Every line below should be copied exactly; drop the pictures.
________________________________________
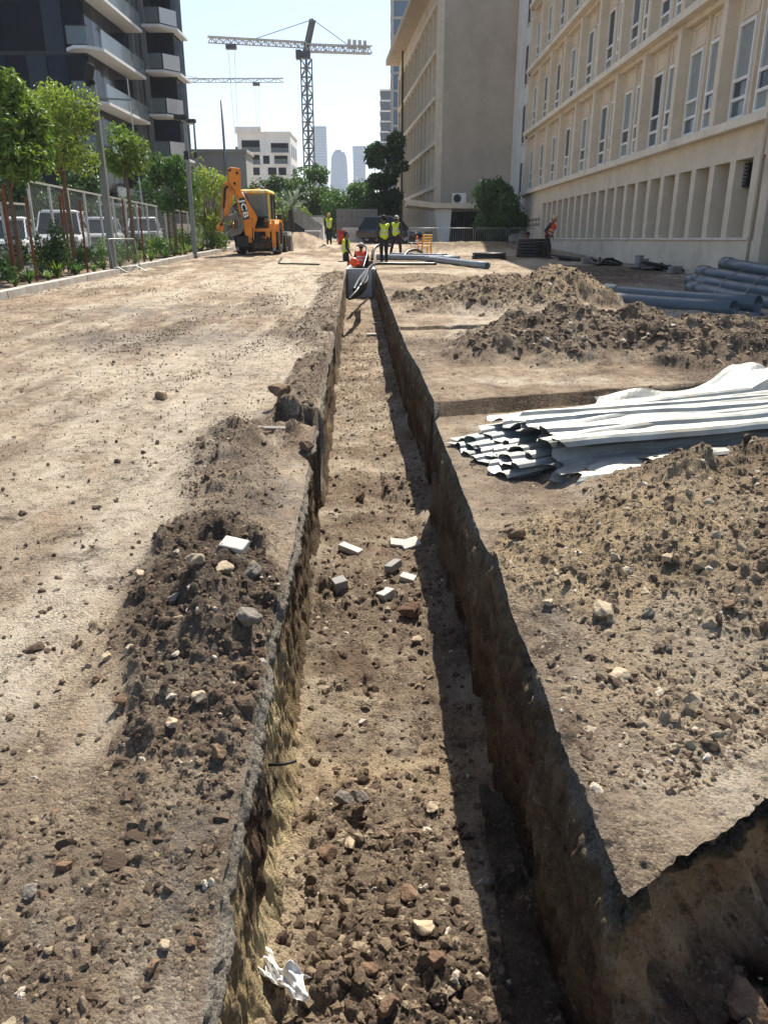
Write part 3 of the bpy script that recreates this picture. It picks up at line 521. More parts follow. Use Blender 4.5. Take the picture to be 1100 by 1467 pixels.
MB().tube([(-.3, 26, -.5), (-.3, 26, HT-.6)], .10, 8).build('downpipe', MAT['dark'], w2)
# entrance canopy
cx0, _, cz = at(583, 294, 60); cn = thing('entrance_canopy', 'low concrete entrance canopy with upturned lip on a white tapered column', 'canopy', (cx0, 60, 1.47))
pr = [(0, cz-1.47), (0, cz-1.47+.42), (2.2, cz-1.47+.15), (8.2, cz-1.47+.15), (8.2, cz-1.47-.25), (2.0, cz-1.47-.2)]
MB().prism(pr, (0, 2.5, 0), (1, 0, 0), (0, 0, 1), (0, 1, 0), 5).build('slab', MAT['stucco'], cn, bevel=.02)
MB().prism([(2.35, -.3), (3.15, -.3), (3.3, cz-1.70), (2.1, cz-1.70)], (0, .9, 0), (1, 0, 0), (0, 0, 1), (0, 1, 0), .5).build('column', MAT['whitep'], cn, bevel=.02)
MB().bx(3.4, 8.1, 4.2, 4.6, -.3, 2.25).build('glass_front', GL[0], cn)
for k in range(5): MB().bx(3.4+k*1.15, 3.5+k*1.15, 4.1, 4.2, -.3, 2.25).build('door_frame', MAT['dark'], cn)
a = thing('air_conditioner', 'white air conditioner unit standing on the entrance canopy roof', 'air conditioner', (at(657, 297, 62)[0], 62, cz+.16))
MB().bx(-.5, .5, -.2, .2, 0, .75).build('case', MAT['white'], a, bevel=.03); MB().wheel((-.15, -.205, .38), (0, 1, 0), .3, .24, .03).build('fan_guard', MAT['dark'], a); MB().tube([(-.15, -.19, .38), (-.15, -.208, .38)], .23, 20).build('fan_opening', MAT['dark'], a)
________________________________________
Task output -
Write part 3 of the bpy script that recreates this picture. It picks up at line 521. More parts follow. Use Blender 4.5. Take the picture to be 1100 by 1467 pixels.
MB().tube([(-.3, 26, -.5), (-.3, 26, HT-.6)], .10, 8).build('downpipe', MAT['dark'], w2)
# entrance canopy
cx0, _, cz = at(583, 294, 60); cn = thing('entrance_canopy', 'low concrete entrance canopy with upturned lip on a white tapered column', 'canopy', (cx0, 60, 1.47))
pr = [(0, cz-1.47), (0, cz-1.47+.42), (2.2, cz-1.47+.15), (8.2, cz-1.47+.15), (8.2, cz-1.47-.25), (2.0, cz-1.47-.2)]
MB().prism(pr, (0, 2.5, 0), (1, 0, 0), (0, 0, 1), (0, 1, 0), 5).build('slab', MAT['stucco'], cn, bevel=.02)
MB().prism([(2.35, -.3), (3.15, -.3), (3.3, cz-1.70), (2.1, cz-1.70)], (0, .9, 0), (1, 0, 0), (0, 0, 1), (0, 1, 0), .5).build('column', MAT['whitep'], cn, bevel=.02)
MB().bx(3.4, 8.1, 4.2, 4.6, -.3, 2.25).build('glass_front', GL[0], cn)
for k in range(5): MB().bx(3.4+k*1.15, 3.5+k*1.15, 4.1, 4.2, -.3, 2.25).build('door_frame', MAT['dark'], cn)
a = thing('air_conditioner', 'white air conditioner unit standing on the entrance canopy roof', 'air conditioner', (at(657, 297, 62)[0], 62, cz+.16))
MB().bx(-.5, .5, -.2, .2, 0, .75).build('case', MAT['white'], a, bevel=.03); MB().wheel((-.15, -.205, .38), (0, 1, 0), .3, .24, .03).build('fan_guard', MAT['dark'], a); MB().tube([(-.15, -.19, .38), (-.15, -.208, .38)], .23, 20).build('fan_opening', MAT['dark'], a)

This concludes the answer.